AIM:
Your answer should be a single number: the count of lines that hold the word "scene".

INFORMATION SHOWN:
######

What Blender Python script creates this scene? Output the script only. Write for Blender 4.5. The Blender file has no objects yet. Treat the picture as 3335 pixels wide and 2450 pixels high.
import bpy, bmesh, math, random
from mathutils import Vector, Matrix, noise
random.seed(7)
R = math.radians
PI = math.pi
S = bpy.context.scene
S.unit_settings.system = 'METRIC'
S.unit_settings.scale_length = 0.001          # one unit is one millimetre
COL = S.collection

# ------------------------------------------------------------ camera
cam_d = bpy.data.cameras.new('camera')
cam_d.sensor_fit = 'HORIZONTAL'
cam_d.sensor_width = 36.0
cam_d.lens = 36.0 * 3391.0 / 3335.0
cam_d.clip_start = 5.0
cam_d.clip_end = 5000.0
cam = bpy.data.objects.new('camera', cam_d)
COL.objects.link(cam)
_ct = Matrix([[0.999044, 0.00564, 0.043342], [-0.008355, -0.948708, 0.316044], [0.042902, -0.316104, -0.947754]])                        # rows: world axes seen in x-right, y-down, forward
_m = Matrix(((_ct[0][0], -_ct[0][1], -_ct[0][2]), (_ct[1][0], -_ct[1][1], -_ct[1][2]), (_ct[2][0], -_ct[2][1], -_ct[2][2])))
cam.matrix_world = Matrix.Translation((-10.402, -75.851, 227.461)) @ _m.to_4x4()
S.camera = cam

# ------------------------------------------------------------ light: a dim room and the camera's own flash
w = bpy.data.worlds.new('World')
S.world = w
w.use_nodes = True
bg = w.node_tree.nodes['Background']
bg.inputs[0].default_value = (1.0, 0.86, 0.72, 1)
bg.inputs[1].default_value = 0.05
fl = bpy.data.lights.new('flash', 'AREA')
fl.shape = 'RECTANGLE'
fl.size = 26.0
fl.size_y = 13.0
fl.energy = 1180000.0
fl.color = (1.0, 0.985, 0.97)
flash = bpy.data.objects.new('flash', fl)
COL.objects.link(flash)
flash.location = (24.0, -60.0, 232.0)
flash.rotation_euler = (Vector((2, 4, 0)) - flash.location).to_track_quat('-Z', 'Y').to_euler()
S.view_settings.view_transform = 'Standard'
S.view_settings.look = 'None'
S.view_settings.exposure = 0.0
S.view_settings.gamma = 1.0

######

OUTPUT FOR THIS TASK:
2